The album’s electric keyboard sounds subtly reflect his love of the lo-fi
mystery heard in transistor organs from ’60s Sun Ra to early Philip Glass, from
psychedelic rock to ’60s-’70s music from Ethiopia and Benin. Then there were such
subtle, serendipitous passing events as King striking an electric gong with a
reverse-attack, white-noise effect, which was highlighted in the mixing process
as a telling “micro-detail” within the transparent sound picture.

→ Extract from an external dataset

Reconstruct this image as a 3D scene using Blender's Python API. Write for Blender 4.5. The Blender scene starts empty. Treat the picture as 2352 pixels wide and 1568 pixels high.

“I really am a sound guy,” Taborn says. “After all, what’s music but a
collection of sounds arranged in some evolving narrative. I tend to listen to
things loud and with a certain focus so that I can hear as much detail inside
of the sound as possible, not just the event or gesture – like here’s a drum
fill – but the actual sound of the toms, how long a cymbal rings, the harmonic
that arises when the cymbal is hit and that’s picked up by the piano. I live
for the details, and there’s a lot of detail on this record. Don’t put it on in
the background.”
Track Listing:
1. The Shining One (Craig Taborn) 3:29
2. Abandoned Reminder (Craig Taborn) 7:46
3. Daylight Ghosts (Craig Taborn) 7:36
4. New Glory (Craig Taborn) 3:14
5. The Great Silence (Craig Taborn) 5:37
6. Ancient (Craig Taborn) 8:15
7. Jamaican Farewell (Roscoe Mitchell) 5:39
8. Subtle Living Equations (Craig Taborn) 4:31
9. Phantom Ratio (Craig Taborn) 8:29
Personnel:
Craig Taborn: piano, electronics
Chris Speed: tenor saxophone, clarinet
Chris Lightcap: acoustic bass, electric bass
Dave King: drums, electronic percussion
Recorded May 2016, at Avatar Studios, New York
Producer: Manfred Eicher
Engineer: James A. Farber
Photography by Thomas Wunsch
Review:
However far from familiar paths the American pianist Craig Taborn strays, he sounds surefootedly convinced of his route, and however private his music, it emits a vivid intensity. Daylight Ghosts – a superb quartet set with Chris Speed on reeds, Chris Lightcap on bass and the Bad Plus’s Dave King on drums – operates in Taborn’s favourite free-floating manner: changing fragments of melody rather than dominant themes come and go, steadily transforming the moods. The Shining One mixes quick, boppish exchanges of motifs with twisting, written-unison lines. New Glory is exhilarating free-jazz with a Chick Corea-like Latin vamp in it, and there are deep clarinet and bass interludes, brief bursts of rock-piano riffing and subtle minglings of electronic loops and long-tone sax sounds on Phantom Ratio. Only players with deep jazz insights and wide musical references could have made this fine album.